Narrative of the Event

Rain Follows the Plow

It was the belief that God would bring rain when the settlers moved into the arid Great Plains. As David Wishart explains in his article, “As they crossed the 100th meridian and the twenty-inch rainfall line, settlers persuaded themselves that they were the agents of increased precipitation.” (Wishart) So, the settlers felt they had not only a right to plow the dry land, but also a duty to follow their destiny.

The individual beliefs of the time were enough to encourage settlers to travel West. However, the government further facilitated and incentivized the moving in the late 19th century into the early 20th century.

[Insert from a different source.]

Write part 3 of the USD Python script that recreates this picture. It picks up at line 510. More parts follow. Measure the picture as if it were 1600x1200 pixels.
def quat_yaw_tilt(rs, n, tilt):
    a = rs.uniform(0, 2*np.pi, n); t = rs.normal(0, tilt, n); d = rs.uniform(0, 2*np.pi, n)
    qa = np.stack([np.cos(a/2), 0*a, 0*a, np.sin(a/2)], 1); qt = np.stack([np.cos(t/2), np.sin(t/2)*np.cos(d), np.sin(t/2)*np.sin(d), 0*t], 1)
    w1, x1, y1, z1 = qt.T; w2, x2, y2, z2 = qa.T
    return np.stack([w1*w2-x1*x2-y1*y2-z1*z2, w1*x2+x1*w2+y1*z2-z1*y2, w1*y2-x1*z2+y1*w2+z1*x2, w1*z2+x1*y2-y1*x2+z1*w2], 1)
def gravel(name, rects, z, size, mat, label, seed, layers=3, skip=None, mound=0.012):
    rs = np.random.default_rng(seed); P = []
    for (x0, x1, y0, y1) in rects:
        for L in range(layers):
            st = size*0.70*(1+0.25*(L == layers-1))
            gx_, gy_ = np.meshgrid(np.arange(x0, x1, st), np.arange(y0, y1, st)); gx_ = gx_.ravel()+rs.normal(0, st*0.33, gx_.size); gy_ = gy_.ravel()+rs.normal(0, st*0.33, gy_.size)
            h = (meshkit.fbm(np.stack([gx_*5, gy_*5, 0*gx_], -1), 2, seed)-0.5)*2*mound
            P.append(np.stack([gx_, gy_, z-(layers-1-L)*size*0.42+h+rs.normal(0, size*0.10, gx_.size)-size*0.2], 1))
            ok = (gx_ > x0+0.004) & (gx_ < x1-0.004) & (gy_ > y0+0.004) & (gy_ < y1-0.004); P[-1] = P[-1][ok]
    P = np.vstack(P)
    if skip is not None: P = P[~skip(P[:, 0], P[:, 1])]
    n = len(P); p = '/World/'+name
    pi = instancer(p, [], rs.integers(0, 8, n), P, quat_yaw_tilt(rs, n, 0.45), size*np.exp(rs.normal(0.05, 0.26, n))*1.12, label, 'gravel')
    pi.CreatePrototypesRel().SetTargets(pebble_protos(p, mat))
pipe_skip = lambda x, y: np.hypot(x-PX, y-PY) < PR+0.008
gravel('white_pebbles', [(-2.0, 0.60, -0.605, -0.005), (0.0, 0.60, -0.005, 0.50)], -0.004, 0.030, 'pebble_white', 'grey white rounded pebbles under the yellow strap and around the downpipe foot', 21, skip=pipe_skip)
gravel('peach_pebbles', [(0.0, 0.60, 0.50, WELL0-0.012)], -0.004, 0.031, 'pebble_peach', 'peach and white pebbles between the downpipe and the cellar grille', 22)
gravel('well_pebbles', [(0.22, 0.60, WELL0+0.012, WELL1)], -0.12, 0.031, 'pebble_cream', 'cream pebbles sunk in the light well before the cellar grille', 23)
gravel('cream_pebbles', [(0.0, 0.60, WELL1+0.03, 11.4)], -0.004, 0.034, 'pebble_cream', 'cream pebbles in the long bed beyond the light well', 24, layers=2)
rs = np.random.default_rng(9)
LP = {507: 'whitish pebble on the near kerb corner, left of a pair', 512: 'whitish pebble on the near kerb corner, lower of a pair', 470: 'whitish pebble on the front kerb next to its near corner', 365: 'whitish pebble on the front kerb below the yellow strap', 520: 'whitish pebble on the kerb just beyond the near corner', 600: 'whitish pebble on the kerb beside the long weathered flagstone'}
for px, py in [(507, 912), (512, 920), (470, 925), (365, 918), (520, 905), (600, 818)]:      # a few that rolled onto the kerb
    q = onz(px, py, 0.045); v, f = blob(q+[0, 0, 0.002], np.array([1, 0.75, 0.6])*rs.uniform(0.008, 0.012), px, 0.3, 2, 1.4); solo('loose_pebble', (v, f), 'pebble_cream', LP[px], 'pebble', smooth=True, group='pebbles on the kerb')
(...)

Three key acts encouraged people to move west, encouraging untrained farming techniques. They were as follows:

  • In 1862 – The Homestead Act provided settlers with 160 acres (“The War and Westward Movement”)
  • In 1904 – the Kinkaid act allowed homesteaders to claim 640 acres of land in certain parts of western Nebraska (“Kinkaid Act”)
  • In 1909 – To enable dry-land farming (conserving moisture w/ less water dependent crops) “the Enlarged Homestead Act of February 19, 1909, increased the maximum permissible homestead to 320 acres of non-irrigable land in parts of Colorado, Montana, Nevada, Oregon, Utah, Washington, Arizona, and Wyoming. The law responded to the dry-land farming movement that grew soon after the turn of the century.” (Bradsher 35)

These governmental acts compounded with the increased demand and increased wheat prices surrounding WWI, and compounded with the aforementioned manifest destiny, were the perfect storm to precede the 1931 drought. According to the National Drought Mitigation Center, “Of all the droughts that have occurred in the United States, the drought events of the 1930s are widely considered to be the “drought of record” for the nation. The 1930s drought is often referred to as if it were one episode, but it was actually several distinct events occurring in such rapid succession that affected regions were not able to recover adequately before another drought began.” (NDMC)

“The widespread prosperity of the 1920s ended abruptly with the stock market crash in October 1929 and the great economic depression that followed.” (Great Depression) The effects of the disastrous U.S. economy were global. In 1932, one in four workers was unemployed. Thousands of Americans were left homeless with little food and little hope. Political distrust was prominent across the country. However, many Americans were more focused on their individual and familial wellbeing than on protesting. With the election of Franklin D. Roosevelt in 1932, citizens moved past much of the distrust that had been associated with the Hoover administration, placing their hope in the government. The Great Depression was the context for the Dust Bowl.

The Dust Bowl was a spectacle disaster, through the abrupt living qualities forced upon citizens in the early 1930s, as crops quickly failed to grow. The stock market followed the farming failure, and people were left jobless and homeless across the country. “Farmers [continued] to abandon soil conservation practices.” (NDMC) This had been happening since the early 1920s, as the inexperienced farmers, with the entitlement of their manifest destiny did not consider the conservation practices necessary. And, with the drought came the dust. The lack of conservation practices illustrated the effects of this slow disaster, the thoughtlessness of the inexperienced farmers. For a decade, people in the Dust Bowl regions lived through the frequent dust storms, which could suffocate a victim left outside. People in the most affected areas, such as south-western Kansas, often attempted to flee west to California, where they were ostracized by their fellow citizens. They were hopeless and helpless, left at the mercy of the horrific storm that they had grown.

Not All “Okies” Were White

(Rothstein for the Farm Security Administration)

There were immense differential effects created by the Dust Bowl. Of any group during the 30s and 40s, the African American population was hit the hardest by the effects of the Great Depression and Dust Bowl. As opposed to the 1/4 Americans who were left jobless, 1/2 African Americans were unemployed in 1932. There was a surge in lynchings and overall divisiveness in 1932 on, with a total of 28 lynchings in 1933. The election of President Roosevelt began to spark optimism and hope among the African American population. Roosevelt frequently invited African American visitors to the White House.

Roosevelt’s New Deal was a combination of public programs, financial reformation, and policy regulation. Due to the specific political agenda, Roosevelt was unable to meet all the requests of groups such as the NAACP. Roosevelt continued to improve the African American inclusivity during the onset of World War II, when he created policy, in response to the protest of A. Philip Randolph, that allowed any citizen (regardless of background, appearance, or identity) to serve in the military.

Ultimately, although the minority group was hit harder than any during the Great Depression and Dust Bowl, their struggle helped create political and social change that paved the way for future integration.